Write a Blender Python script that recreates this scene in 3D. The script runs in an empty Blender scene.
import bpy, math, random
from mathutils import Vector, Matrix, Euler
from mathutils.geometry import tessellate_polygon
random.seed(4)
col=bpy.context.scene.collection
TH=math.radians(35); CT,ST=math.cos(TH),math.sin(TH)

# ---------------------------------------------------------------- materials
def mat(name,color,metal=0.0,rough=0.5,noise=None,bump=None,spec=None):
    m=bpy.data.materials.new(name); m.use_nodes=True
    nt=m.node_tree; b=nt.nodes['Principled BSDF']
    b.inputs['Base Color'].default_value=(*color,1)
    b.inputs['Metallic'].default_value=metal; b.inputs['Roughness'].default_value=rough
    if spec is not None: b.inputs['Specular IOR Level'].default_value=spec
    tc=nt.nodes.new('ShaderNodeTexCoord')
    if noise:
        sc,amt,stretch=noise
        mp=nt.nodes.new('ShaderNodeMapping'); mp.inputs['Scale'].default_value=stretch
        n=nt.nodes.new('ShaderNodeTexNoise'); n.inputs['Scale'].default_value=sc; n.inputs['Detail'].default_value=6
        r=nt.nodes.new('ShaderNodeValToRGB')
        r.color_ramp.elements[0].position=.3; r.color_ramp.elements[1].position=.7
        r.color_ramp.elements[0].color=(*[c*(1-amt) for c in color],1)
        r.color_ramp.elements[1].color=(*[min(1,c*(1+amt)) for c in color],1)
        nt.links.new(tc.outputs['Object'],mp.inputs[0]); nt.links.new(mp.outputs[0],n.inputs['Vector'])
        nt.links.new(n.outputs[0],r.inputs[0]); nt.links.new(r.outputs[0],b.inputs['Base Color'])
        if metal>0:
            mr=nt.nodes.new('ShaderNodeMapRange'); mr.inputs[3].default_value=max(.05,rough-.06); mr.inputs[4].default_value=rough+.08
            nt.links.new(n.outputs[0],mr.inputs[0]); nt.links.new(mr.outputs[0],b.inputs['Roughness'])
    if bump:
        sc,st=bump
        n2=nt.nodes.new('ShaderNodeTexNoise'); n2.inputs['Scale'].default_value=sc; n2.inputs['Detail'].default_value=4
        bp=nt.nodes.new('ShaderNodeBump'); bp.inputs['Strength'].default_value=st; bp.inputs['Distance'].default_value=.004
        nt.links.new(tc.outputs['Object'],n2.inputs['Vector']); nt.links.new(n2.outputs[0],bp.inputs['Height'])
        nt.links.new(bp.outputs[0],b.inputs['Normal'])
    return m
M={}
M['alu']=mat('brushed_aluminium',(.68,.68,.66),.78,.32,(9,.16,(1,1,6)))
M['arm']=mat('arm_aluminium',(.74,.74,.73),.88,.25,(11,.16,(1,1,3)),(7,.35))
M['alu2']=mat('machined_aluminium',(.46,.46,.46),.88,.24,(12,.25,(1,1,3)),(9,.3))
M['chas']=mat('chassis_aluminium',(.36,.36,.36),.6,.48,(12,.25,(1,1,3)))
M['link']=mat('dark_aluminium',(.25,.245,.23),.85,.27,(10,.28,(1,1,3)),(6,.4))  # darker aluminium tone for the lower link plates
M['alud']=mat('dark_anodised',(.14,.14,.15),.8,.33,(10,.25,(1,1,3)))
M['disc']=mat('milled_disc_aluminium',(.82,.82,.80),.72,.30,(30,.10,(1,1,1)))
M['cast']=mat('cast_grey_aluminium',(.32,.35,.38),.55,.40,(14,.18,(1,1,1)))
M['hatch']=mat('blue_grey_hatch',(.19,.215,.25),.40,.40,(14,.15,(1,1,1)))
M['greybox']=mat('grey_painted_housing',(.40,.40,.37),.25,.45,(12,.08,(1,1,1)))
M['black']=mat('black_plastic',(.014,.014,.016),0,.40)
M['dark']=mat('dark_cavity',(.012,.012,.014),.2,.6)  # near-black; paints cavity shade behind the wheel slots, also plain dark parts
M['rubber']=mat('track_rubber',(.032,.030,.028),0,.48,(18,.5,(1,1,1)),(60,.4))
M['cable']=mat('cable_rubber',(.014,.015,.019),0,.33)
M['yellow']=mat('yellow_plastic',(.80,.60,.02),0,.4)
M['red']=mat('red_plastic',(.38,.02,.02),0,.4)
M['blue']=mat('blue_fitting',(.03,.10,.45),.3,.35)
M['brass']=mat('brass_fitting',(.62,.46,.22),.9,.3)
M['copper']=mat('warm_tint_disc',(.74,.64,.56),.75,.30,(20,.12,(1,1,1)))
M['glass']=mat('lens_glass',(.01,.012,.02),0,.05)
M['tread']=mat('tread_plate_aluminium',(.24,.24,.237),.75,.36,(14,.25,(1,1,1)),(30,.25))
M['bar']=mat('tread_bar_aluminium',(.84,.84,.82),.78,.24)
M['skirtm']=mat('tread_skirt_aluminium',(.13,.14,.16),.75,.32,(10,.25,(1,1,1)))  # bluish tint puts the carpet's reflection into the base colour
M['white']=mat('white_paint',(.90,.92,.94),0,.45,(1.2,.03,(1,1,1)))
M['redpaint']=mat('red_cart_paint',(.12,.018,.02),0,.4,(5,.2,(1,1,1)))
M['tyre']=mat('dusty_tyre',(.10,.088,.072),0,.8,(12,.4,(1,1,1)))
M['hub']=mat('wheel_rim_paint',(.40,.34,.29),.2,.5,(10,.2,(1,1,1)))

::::

**TASK STATEMENT**
Output, unchanged, the lines from the line with "M['bar']=mat('tread_bar_aluminium',(.84,.84,.82),.78,.24)" through the final line of the material.

**RIGHT ANSWER**
M['bar']=mat('tread_bar_aluminium',(.84,.84,.82),.78,.24)
M['skirtm']=mat('tread_skirt_aluminium',(.13,.14,.16),.75,.32,(10,.25,(1,1,1)))  # bluish tint puts the carpet's reflection into the base colour
M['white']=mat('white_paint',(.90,.92,.94),0,.45,(1.2,.03,(1,1,1)))
M['redpaint']=mat('red_cart_paint',(.12,.018,.02),0,.4,(5,.2,(1,1,1)))
M['tyre']=mat('dusty_tyre',(.10,.088,.072),0,.8,(12,.4,(1,1,1)))
M['hub']=mat('wheel_rim_paint',(.40,.34,.29),.2,.5,(10,.2,(1,1,1)))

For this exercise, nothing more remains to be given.